Gilbert: Right. But there's just as many faculty who haven't any idea what world history is. So there's a very wide market.

Pompilio: I've been on several textbook adoption committees. I've found that some people on these committees aren't teaching the course, don't know much about it, and so will be attracted to all the bells and whistles. But a lot of publishers will let you configure your own textbook, depending on your needs.

Gilbert: For instance, some teachers might want more on the Mongols than others. So publishers will say to text authors: hey, write more on this topic and we'll sell it separately.

Strayer: Publishers will try to give each book a unique twist, and have all sorts of options. But they all compare Romans and Han. That's a function of consensus in world history.

WHC: But the cost issue is having an impact?

Gilbert: Sure. There's big pressure to lower costs — as though we can find someone who will spend five to ten years of their lives to [write a textbook] without compensation!
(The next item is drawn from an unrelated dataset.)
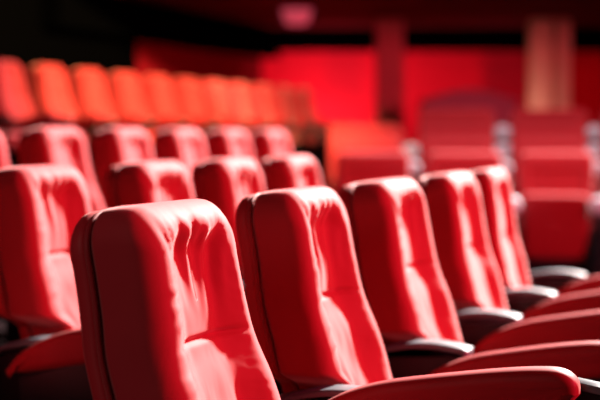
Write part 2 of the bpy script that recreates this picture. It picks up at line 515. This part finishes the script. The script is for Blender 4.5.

Strayer: Some people spend 5-10 years of their lives writing a little monograph for nothing . . .

Gilbert: They do it for tenure.

Strayer: Well, in university departments, writing textbooks doesn't always contribute to tenure.

WHC: So it's scholarship the universities want. How do your textbooks relate to your scholarship?

Bentley: It is scholarship!

Spodek: Amen.

2

Notes

1 All of us agreed: Sher-E-Punjab (1601 Q Street, Suite D) serves exceptionally good food.

2 Leftan Stavrianos, A Global History (Prentice Hall), and William McNeill, The Rise of the West (University of Chicago Press).